*Data extract*
☆ ☆ ☆ ☆

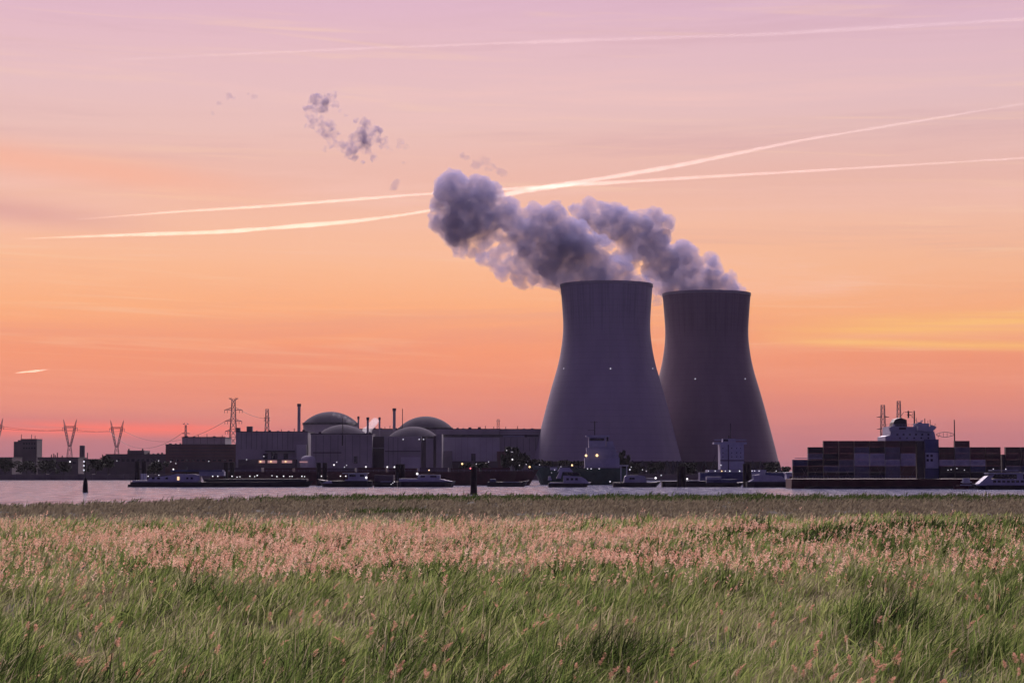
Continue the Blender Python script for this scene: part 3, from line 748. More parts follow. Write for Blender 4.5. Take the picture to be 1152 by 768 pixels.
def dome_building(label, cx_, half, top, base_y, D, wall_half=None, mat=None):
    c = at(cx_, base_y, D); rb = half * D / FPX; rise = Z(top, D) - c[2]
    root = thing('reactor_building', label, 'reactor building', (c[0], D + rb, GZ0), 'domed reactor buildings')
    Rs = (rb * rb + rise * rise) / (2 * rise)
    prof = []
    th0 = math.asin(min(1, rb / Rs))
    for k in range(15):
        th = th0 * (1 - k / 14)
        prof.append((max(0.02, Rs * math.sin(th)), c[2] + rise - Rs * (1 - math.cos(th))))
    MB().lathe(prof, (c[0], D + rb, 0), 72).build('dome', M['dome'], root, True)
    MB().lathe([(rb - 0.3, c[2] - 1.8), (rb + 0.7, c[2] - 1.8), (rb + 0.7, c[2] + 0.15), (rb - 0.5, c[2] + 0.2)], (c[0], D + rb, 0), 72).build('ring_beam', M['trim'], root)
    MB().lathe([(rb, 1.5), (rb, c[2] - 1.7)], (c[0], D + rb, 0), 72).build('wall', mat or M['grey_wall'], root, True)
    return root
r = dome_building('domed reactor building farthest back on the left, tallest of the domes', 369, 31, 462, 475, 1790)
r = dome_building('domed reactor building at front left, half hiding a taller dome', 383, 28, 477, 488, 1702)
block(r, 'block', 349.5, 418.5, 488.2, 530, 1696, 40, M['grey_wall'])
pole(r, 'lightning_rod', 385.5, 470, 488.2, 1695, 0.35); pole(r, 'wall_pipe', 385.3, 489, 501, 1695.4, 0.5)
block(r, 'roof_edge', 349, 419, 487.4, 488.4, 1695.5, 41, M['trim'])
r = dome_building('domed reactor building at back right with dark eave ring', 477.5, 30.5, 467.3, 480.5, 1790)
r = dome_building('lowest domed reactor building, front right, with lights under its roof edge', 463.5, 28, 479, 490.5, 1702)
block(r, 'block', 432, 474, 490.7, 530, 1696, 40, M['grey_wall'])
block(r, 'pale_panel', 451, 473, 514, 530, 1694, 1.8, M['pale_wall'])
for px_ in (453.5, 471.5, 476.5): MB().ball(at(px_, 494, 1694), 0.5).build('lamp', M['lamp_white'], r)
block(r, 'column', 475, 479, 491.5, 530, 1695, 38, M['dark_wall']); block(r, 'column', 479.2, 487.4, 493, 530, 1693, 36, M['grey_wall'])
block(r, 'column', 487.6, 490.5, 490, 530, 1695, 34, M['dark_wall']); block(r, 'column', 490.7, 497, 488, 530, 1692, 36, M['grey_wall'])
r = bld('connecting_block', 'dark recessed block standing between the two front domes', 'building', 418.6, 431.9, 491, 1708, 40, M['dark_wall'])
r = bld('auxiliary_building', 'long low roof behind the front domes with slim stacks in front', 'building', 395, 450, 482, 1840, 30, M['grey_wall'])
r = bld('generator_hall', 'long pale hall between the right-hand dome and the front cooling tower', 'building', 490, 562, 482, 1745, 60, M['pale_wall'])
block(r, 'roof_band', 490, 562, 483.2, 488.3, 1744.3, 0.6, M['grey_wall']); block(r, 'dark_band', 497, 562, 488.5, 491.5, 1744.5, 0.45, M['trim'])
block(r, 'annex', 498, 508.5, 507, 530, 1736, 8.5, M['grey_wall']); block(r, 'annex', 508.7, 560, 518.5, 530, 1734, 10, M['dark_wall'])
for k in range(7): block(r, 'wall_rib', 512 + k * 7, 512.35 + k * 7, 492, 518, 1744.6, 0.35, M['grey_wall'])
r = bld('generator_hall', 'darker hall end with one bright gap in its band, touching the front cooling tower', 'building', 562.3, 612, 482.2, 1747, 55, M['grey_wall'])
block(r, 'dark_band', 562.3, 606, 488.8, 491.2, 1746.5, 0.45, M['trim']); block(r, 'roof_mast_base', 590.5, 593, 488.6, 491.6, 1746.1, 0.4, M['dark_steel'])
block(r, 'pale_panel', 566, 590, 490.0, 491.0, 1746.2, 0.3, M['ship_white']); block(r, 'annex', 559, 569, 507.5, 530, 1738, 8, M['brick_wall'])

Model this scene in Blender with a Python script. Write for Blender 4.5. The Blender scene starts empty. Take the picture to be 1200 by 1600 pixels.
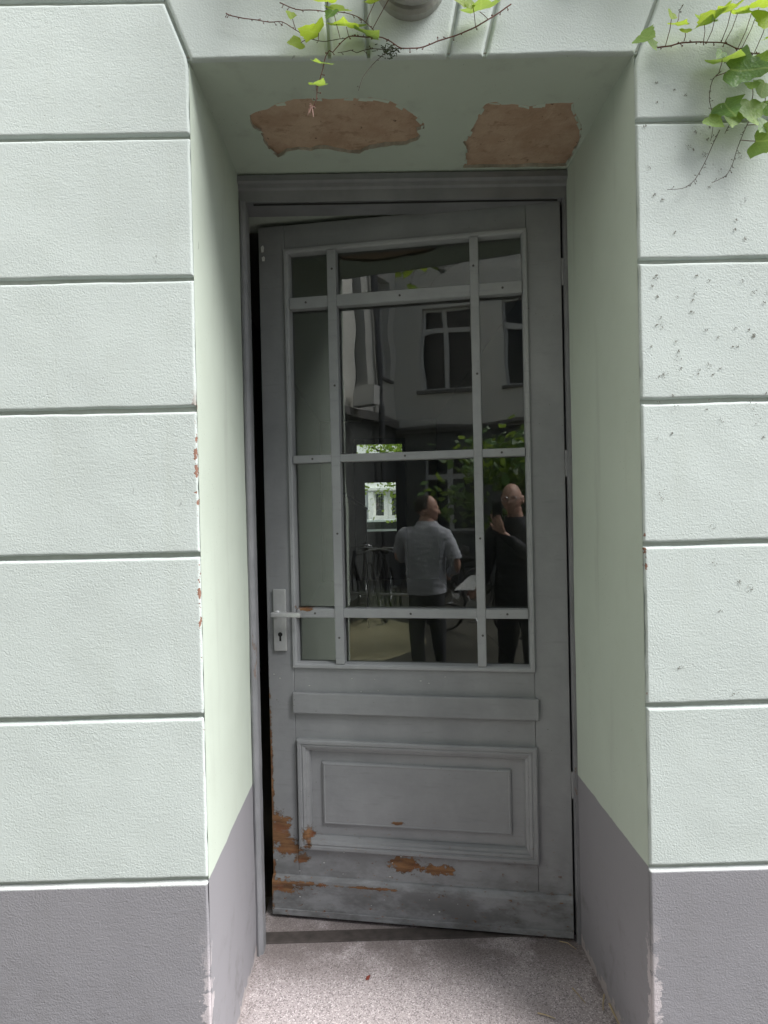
import bpy, bmesh, math, random
from mathutils import Vector, Matrix, noise as mnoise
random.seed(7)
R = math.radians
S = bpy.context.scene
COL = S.collection

# ------------------------------------------------------------------ camera
CAM = Vector((0.0, -1.661, 1.469))
yaw, pitch, roll = 0.01158, -0.00916, -0.02208
fwd = Vector((math.sin(yaw) * math.cos(pitch), math.cos(yaw) * math.cos(pitch), math.sin(pitch)))
rt = Vector((math.cos(yaw), -math.sin(yaw), 0)); up = rt.cross(fwd)
rr = math.cos(roll) * rt + math.sin(roll) * up
uu = -math.sin(roll) * rt + math.cos(roll) * up
cd = bpy.data.cameras.new('camera'); cam = bpy.data.objects.new('camera', cd); COL.objects.link(cam)
cam.matrix_world = Matrix(((rr.x, uu.x, -fwd.x, CAM.x), (rr.y, uu.y, -fwd.y, CAM.y), (rr.z, uu.z, -fwd.z, CAM.z), (0, 0, 0, 1)))
cd.sensor_fit = 'VERTICAL'; cd.sensor_height = 32.0; cd.lens = 21.0
cd.clip_start = 0.02; cd.clip_end = 2000
S.camera = cam

# ------------------------------------------------------------------ sky, sun, exposure
to_sun = Vector((0.72, -0.35, 1.0)).normalized()
W = bpy.data.worlds.new('World'); S.world = W; W.use_nodes = True
wt = W.node_tree; wt.nodes.clear()
sky = wt.nodes.new('ShaderNodeTexSky'); sky.sky_type = 'NISHITA'; sky.sun_disc = False
sky.sun_elevation = math.asin(to_sun.z); sky.sun_rotation = math.atan2(to_sun.x, to_sun.y)
sky.dust_density = 3.0
hs = wt.nodes.new('ShaderNodeHueSaturation'); hs.inputs['Saturation'].default_value = 0.75
bg = wt.nodes.new('ShaderNodeBackground'); bg.inputs['Strength'].default_value = 0.098
wo = wt.nodes.new('ShaderNodeOutputWorld')
wt.links.new(sky.outputs[0], hs.inputs['Color']); wt.links.new(hs.outputs[0], bg.inputs[0]); wt.links.new(bg.outputs[0], wo.inputs[0])
sl = bpy.data.lights.new('sun', 'SUN'); sl.energy = 3.6; sl.angle = R(38); sl.color = (1.0, 0.995, 0.99)
so = bpy.data.objects.new('sun', sl); COL.objects.link(so)
so.rotation_euler = to_sun.to_track_quat('Z', 'Y').to_euler(); so.location = (3, -4, 9)
S.view_settings.view_transform = 'Standard'; S.view_settings.look = 'None'
S.view_settings.exposure = 0.93; S.view_settings.gamma = 1.0
S.render.engine = 'CYCLES'
S.cycles.max_bounces = 7; S.cycles.transparent_max_bounces = 16

# ------------------------------------------------------------------ node helpers
class NT:
    def __init__(s, name):
        s.m = bpy.data.materials.new(name); s.m.use_nodes = True
        s.t = s.m.node_tree; s.t.nodes.clear()
        s.out = s.t.nodes.new('ShaderNodeOutputMaterial')
        s.pos = None; s.obj = None
    def put(s, sock, v):
        if v is None: return
        if isinstance(v, bpy.types.NodeSocket): s.t.links.new(v, sock)
        elif isinstance(v, (tuple, list)) and sock.type == 'RGBA': sock.default_value = tuple(v) + ((1,) if len(v) == 3 else ())
        else: sock.default_value = v
    def P(s):
        if not s.pos: s.pos = s.t.nodes.new('ShaderNodeNewGeometry').outputs['Position']
        return s.pos
    def O(s):
        if not s.obj: s.obj = s.t.nodes.new('ShaderNodeTexCoord').outputs['Object']
        return s.obj
    def math(s, op, a, b=None, c=None, clamp=False):
        n = s.t.nodes.new('ShaderNodeMath'); n.operation = op; n.use_clamp = clamp
        for i, v in enumerate((a, b, c)): s.put(n.inputs[i], v)
        return n.outputs[0]
    def vm(s, op, a, b=None):
        n = s.t.nodes.new('ShaderNodeVectorMath'); n.operation = op
        s.put(n.inputs[0], a); s.put(n.inputs[1], b)
        return n.outputs['Value'] if op in ('LENGTH', 'DISTANCE', 'DOT_PRODUCT') else n.outputs[0]
    def sep(s, v):
        n = s.t.nodes.new('ShaderNodeSeparateXYZ'); s.put(n.inputs[0], v); return n.outputs
    def noise(s, v, scale, detail=3, rough=0.55, stretch=None, dist=0.0):
        if stretch: v = s.vm('MULTIPLY', v, stretch)
        n = s.t.nodes.new('ShaderNodeTexNoise'); s.put(n.inputs['Vector'], v)
        n.inputs['Scale'].default_value = scale; n.inputs['Detail'].default_value = detail
        n.inputs['Roughness'].default_value = rough; n.inputs['Distortion'].default_value = dist
        return n.outputs[0]
    def voro(s, v, scale, out='Distance', feature='F1'):
        n = s.t.nodes.new('ShaderNodeTexVoronoi'); s.put(n.inputs['Vector'], v); n.feature = feature
        n.inputs['Scale'].default_value = scale
        return n.outputs[out]
    def ramp(s, f, lo, hi, a=0.0, b=1.0, smooth=True):
        n = s.t.nodes.new('ShaderNodeMapRange'); n.clamp = True
        if smooth: n.interpolation_type = 'SMOOTHSTEP'
        s.put(n.inputs[0], f)
        for i, v in enumerate((lo, hi, a, b)): s.put(n.inputs[i + 1], v)
        return n.outputs[0]
    def mix(s, f, a, b, mode='MIX'):
        n = s.t.nodes.new('ShaderNodeMix'); n.data_type = 'RGBA'; n.blend_type = mode
        s.put(n.inputs[0], f); s.put(n.inputs[6], a); s.put(n.inputs[7], b)
        return n.outputs[2]
    def bump(s, h, strength=0.3, dist=0.002, normal=None):
        n = s.t.nodes.new('ShaderNodeBump'); n.inputs['Strength'].default_value = strength
        n.inputs['Distance'].default_value = dist; s.put(n.inputs['Height'], h)
        if normal: s.put(n.inputs['Normal'], normal)
        return n.outputs[0]
    def bsdf(s, color, rough=0.7, metal=0.0, normal=None, spec=0.5, trans=None):
        n = s.t.nodes.new('ShaderNodeBsdfPrincipled')
        s.put(n.inputs['Base Color'], color); s.put(n.inputs['Roughness'], rough)
        s.put(n.inputs['Metallic'], metal); s.put(n.inputs['Specular IOR Level'], spec)
        if normal: s.put(n.inputs['Normal'], normal)
        return n.outputs[0]
    def done(s, sh):
        s.t.links.new(sh, s.out.inputs[0]); return s.m

M = {}
def plain(name, col, rough=0.6, metal=0.0, var=0.12, nscale=40, bump=0.15):
    t = NT(name); n = t.noise(t.O(), nscale, 4)
    c2 = tuple(max(0, v * (1 - 2 * var)) for v in col); c1 = tuple(min(1, v * (1 + var)) for v in col)
    M[name] = t.done(t.bsdf(t.mix(n, c2, c1), rough, metal, t.bump(n, bump, 0.001) if bump else None))
    return M[name]

XL, XR, ZT, RD = -0.437, 0.663, 2.575, 0.585      # opening: left, right, head, depth of the reveal
ZS = 0.551                                        # top of the grey plinth
STEP = -0.028; GROUND = -0.16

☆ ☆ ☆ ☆

From the records above, copy only the lines running from the line holding "Model this scene" through the line holding "COL = S.collection", with no pictures.

Model this scene in Blender with a Python script. Write for Blender 4.5. The Blender scene starts empty. Take the picture to be 1200 by 1600 pixels.
import bpy, bmesh, math, random
from mathutils import Vector, Matrix, noise as mnoise
random.seed(7)
R = math.radians
S = bpy.context.scene
COL = S.collection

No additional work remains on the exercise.